Slain Student's Kin Settle Suit Against NYC Bar

The family of a graduate student murdered by a bouncer has settled a lawsuit against the bar where he worked.
    
The Daily News reported Sunday that Imette St. Guillen's family settled the suit before Darryl Littlejohn's trial started last month.
    
Terms of the settlement were not disclosed, but a lawyer for St. Guillen's family said the relatives would use some of the money to support a foundation set up to honor her.
    
Littlejohn, a 44-year-old ex-con, was convicted Wednesday in the 2006 slaying. His lawyer has said Littlejohn plans to appeal the conviction.
    
St. Guillen, 24, went to The Falls early on Feb. 24, 2006 and stayed past closing.
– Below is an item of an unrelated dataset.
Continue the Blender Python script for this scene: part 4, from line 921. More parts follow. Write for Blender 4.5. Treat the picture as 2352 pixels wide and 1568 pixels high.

Witnesses said she was asked to leave, and Littlejohn escorted her out.
    
St. Guillen's body was found wrapped in a quilt along a desolate road in Brooklyn. She was bound and gagged and had been beaten and sexually assaulted before being asphyxiated.
    
The bar was owned by the same family that ran Dorrian's Red Hand, the tavern where ``preppie killer'' Robert Chambers met Jennifer Levin before strangling her during rough sex in the 1980s -- a connection Littlejohn's lawyers emphasized in his trial.
    
Littlejohn's lawyer, Joyce David, claimed that bar manager Danny Dorrian framed Littlejohn in the slaying. Dorrian testified that he had nothing to do with St. Guillen's killing.
    
St. Guillen was a graduate student at John Jay College of Criminal Justice at the time of her death.
    
Besides the action against Littlejohn her family has three other suits pending -- against the federal probation department, the state parole board and a company where Littlejohn took bounty-hunting classes.